Verso il finale, fra riprese e punti deboli
Quando mancano ormai tre episodi dal gran finale di stagione (in programma negli USA per il 20 dicembre), Homeland sembra insomma aver aggiustato il tiro, rimediando ad alcuni errori delle passate settimane (la temporanea crisi di Carrie, che rinunciava volontariamente agli psicofarmaci, aveva sfiorato purtroppo il ridicolo involontario). La storyline dedicata ad Allison e allo spionaggio russo ha un grande potenziale, e la speranza è che, per le ultime puntate, possa spingere la serie verso nuovi picchi di suspense, chiudendo la stagione su un bilancio pienamente positivo. Rimane ancora un po' di scetticismo, invece, a proposito di due "punti deboli" della stagione 5. Il primo è il personaggio di Jonas Hollander (Alexander Fehling), compagno di Carrie, messo frettolosamente da parte dagli autori e al momento relegato ai margini della storia (ma potrebbe riguadagnare spazio in prossimità dell'epilogo).

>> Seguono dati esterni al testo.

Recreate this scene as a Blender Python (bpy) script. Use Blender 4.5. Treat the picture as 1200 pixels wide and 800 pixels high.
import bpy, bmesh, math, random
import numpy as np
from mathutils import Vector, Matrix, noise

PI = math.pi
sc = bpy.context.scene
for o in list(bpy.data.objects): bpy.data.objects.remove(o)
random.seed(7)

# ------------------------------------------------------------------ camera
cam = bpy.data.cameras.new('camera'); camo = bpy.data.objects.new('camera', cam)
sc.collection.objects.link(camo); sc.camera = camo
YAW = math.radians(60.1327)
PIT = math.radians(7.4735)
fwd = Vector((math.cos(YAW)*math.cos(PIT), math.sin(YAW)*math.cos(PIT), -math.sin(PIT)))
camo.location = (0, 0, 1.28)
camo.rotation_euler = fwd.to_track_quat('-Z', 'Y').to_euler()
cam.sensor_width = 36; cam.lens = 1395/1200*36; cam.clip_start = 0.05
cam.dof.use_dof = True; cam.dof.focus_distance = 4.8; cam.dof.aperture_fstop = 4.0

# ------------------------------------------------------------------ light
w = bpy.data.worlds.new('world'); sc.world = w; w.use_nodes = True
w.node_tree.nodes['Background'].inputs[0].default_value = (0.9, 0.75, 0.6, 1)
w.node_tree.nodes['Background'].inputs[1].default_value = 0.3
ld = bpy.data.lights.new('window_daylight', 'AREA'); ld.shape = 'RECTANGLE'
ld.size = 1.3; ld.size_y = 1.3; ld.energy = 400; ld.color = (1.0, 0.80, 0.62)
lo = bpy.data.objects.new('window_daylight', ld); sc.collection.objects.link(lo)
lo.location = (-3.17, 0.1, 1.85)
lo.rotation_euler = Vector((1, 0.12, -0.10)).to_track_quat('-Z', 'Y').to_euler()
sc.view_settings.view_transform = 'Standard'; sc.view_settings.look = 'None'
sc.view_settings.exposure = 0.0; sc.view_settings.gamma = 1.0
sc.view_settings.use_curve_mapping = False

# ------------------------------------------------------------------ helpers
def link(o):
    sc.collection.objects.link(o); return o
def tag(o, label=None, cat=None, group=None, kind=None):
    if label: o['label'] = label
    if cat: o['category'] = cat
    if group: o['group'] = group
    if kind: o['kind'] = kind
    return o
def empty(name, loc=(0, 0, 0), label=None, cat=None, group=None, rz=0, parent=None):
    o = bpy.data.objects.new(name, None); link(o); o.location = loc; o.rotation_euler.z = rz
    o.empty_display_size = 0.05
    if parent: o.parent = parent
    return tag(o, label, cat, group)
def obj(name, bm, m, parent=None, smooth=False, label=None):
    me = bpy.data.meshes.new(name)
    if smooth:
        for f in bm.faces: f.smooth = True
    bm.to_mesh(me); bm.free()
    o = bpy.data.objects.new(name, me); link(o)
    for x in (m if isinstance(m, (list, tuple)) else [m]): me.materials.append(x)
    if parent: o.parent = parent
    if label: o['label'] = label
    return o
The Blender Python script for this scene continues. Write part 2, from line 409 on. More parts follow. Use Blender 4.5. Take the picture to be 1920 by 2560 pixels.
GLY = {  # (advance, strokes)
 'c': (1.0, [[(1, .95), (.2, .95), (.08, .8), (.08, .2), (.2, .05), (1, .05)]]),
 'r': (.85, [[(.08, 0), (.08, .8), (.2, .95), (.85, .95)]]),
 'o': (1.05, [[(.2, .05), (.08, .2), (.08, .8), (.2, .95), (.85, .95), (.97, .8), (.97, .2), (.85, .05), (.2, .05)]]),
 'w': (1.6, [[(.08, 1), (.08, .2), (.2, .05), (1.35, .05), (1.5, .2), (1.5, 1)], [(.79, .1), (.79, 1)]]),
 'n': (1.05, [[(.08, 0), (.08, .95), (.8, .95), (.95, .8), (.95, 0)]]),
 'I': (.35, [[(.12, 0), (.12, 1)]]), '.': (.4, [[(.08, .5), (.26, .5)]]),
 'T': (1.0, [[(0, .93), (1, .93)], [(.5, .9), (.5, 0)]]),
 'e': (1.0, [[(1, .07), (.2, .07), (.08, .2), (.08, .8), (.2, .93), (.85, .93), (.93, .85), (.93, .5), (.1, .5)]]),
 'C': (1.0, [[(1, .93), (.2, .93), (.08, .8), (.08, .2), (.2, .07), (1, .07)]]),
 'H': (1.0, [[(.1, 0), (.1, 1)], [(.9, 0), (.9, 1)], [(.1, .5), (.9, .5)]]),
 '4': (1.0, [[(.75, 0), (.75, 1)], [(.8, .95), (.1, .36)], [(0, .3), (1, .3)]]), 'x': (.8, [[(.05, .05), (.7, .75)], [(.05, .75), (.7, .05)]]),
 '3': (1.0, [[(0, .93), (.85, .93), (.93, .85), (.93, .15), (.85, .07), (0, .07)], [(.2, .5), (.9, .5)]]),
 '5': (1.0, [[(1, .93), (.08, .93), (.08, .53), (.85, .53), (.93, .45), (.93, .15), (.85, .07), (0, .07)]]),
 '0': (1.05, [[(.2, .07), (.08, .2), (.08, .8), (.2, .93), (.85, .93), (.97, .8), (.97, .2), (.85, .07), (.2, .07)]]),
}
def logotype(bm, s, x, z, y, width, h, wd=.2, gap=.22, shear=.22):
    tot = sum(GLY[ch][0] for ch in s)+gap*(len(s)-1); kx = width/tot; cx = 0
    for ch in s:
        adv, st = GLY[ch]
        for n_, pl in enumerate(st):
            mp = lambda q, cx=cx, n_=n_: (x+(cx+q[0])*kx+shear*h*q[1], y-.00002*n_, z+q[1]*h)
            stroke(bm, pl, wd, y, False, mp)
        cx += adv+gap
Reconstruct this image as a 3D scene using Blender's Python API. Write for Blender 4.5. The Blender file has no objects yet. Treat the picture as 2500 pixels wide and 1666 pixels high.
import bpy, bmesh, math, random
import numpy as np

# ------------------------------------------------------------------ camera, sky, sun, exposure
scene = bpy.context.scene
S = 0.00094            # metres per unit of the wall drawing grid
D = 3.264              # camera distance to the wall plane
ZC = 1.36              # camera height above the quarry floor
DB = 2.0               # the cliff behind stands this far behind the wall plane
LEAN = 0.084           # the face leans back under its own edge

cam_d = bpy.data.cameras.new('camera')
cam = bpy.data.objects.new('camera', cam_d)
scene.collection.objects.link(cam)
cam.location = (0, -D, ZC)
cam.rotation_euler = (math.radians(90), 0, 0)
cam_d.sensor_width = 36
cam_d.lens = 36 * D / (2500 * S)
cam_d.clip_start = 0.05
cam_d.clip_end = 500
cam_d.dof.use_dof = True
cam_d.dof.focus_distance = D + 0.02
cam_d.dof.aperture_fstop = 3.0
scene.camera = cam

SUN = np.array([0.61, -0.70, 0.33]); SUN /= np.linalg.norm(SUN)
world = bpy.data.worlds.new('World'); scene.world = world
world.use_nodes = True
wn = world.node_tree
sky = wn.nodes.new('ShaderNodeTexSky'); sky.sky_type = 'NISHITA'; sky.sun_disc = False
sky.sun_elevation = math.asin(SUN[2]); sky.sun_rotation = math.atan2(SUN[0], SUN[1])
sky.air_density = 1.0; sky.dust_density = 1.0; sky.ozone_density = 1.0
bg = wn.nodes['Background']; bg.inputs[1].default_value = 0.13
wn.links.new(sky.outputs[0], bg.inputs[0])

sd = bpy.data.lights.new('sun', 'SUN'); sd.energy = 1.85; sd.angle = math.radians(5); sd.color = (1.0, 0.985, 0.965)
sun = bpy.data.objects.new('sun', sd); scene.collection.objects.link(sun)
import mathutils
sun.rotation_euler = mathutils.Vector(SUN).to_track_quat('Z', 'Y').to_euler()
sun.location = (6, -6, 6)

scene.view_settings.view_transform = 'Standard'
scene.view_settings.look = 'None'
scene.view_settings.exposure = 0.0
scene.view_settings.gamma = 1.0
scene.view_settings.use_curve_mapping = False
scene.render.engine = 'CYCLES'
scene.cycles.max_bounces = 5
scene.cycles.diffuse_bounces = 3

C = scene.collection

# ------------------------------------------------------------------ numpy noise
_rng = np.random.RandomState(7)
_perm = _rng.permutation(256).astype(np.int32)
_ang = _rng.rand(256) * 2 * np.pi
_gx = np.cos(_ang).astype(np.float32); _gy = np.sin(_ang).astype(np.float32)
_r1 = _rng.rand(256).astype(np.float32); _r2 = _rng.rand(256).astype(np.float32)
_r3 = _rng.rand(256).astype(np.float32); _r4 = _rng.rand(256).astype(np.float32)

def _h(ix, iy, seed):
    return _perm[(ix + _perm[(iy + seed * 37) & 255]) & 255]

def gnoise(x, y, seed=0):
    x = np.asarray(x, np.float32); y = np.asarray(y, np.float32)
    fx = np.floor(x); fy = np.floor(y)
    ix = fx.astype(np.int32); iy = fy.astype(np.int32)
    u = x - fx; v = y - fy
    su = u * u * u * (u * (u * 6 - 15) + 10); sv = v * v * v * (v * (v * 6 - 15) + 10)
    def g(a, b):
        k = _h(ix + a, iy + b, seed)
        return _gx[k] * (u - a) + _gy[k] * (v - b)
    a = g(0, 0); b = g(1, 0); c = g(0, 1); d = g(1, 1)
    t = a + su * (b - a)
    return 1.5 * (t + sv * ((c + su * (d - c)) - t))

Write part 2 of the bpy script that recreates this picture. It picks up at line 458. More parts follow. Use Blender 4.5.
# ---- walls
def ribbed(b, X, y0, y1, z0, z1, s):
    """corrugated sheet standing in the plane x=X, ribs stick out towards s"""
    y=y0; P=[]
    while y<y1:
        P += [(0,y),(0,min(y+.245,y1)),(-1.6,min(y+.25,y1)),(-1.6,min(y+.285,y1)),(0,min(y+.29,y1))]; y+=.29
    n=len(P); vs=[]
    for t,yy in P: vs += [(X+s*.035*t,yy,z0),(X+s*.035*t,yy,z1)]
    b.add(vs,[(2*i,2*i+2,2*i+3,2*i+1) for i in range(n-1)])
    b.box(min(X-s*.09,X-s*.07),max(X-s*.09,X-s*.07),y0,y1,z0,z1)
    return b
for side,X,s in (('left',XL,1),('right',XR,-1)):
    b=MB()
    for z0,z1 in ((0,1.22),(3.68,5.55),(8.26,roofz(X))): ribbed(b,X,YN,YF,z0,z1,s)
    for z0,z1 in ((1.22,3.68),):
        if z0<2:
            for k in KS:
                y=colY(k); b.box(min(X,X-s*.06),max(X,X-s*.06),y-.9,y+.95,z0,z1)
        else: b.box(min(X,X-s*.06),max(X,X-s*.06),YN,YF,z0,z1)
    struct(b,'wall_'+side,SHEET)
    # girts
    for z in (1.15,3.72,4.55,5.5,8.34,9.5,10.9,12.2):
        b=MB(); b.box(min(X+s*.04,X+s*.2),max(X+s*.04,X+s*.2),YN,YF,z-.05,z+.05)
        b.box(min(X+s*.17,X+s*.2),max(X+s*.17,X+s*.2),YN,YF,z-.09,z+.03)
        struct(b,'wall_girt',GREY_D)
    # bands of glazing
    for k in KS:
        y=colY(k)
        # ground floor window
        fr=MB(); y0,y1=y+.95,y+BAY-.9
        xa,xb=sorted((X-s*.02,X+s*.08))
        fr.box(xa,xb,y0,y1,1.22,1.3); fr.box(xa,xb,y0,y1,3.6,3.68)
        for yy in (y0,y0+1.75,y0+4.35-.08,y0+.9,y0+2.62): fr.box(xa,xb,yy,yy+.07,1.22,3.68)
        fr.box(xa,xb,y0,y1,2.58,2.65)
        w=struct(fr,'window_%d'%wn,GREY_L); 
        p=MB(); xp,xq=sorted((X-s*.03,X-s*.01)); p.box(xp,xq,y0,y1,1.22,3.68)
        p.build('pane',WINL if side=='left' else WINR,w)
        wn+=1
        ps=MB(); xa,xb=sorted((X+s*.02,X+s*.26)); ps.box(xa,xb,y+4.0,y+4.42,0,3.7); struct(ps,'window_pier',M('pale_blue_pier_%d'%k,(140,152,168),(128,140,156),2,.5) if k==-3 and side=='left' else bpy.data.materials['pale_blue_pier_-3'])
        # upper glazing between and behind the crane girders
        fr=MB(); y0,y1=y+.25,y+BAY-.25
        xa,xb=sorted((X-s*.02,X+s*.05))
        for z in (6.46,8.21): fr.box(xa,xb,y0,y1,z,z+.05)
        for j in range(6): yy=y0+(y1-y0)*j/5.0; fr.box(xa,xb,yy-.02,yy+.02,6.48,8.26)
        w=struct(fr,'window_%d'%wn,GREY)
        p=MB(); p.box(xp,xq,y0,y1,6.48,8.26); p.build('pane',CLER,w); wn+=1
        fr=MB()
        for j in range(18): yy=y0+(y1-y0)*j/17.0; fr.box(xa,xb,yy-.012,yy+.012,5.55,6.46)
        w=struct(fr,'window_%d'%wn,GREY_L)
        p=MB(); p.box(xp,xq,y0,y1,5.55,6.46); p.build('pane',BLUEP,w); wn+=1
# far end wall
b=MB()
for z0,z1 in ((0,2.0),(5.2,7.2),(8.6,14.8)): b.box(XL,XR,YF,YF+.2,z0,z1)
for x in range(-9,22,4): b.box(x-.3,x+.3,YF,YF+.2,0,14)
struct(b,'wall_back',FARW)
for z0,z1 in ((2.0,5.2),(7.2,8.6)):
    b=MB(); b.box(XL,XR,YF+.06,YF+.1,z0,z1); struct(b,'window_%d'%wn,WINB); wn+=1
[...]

Il secondo è invece uno dei volti noti della serie: Peter Quinn (Rupert Friend), braccio armato della CIA, il cui ruolo, nell'economia complessiva del racconto, resta ancora da definire. Per un brevissimo tratto, in questa stagione, Quinn e Carrie avevano incrociato le rispettive strade, ma da allora la vicenda di Quinn è proseguita lungo un subplot autonomo, completamente slegato dal resto della trama (e, di conseguenza, di interesse molto relativo). La sensazione è che gli showrunner non abbiano ancora deciso come servirsi di Quinn in questa stagione, e la sua presenza forzata in ogni episodio è una nota dolente che, ci si augura, possa essere risolta entro la fine della stagione, riportando il personaggio di Rupert Friend a interagire direttamente con gli altri volti storici di Homeland, anziché essere una "costola" della serie.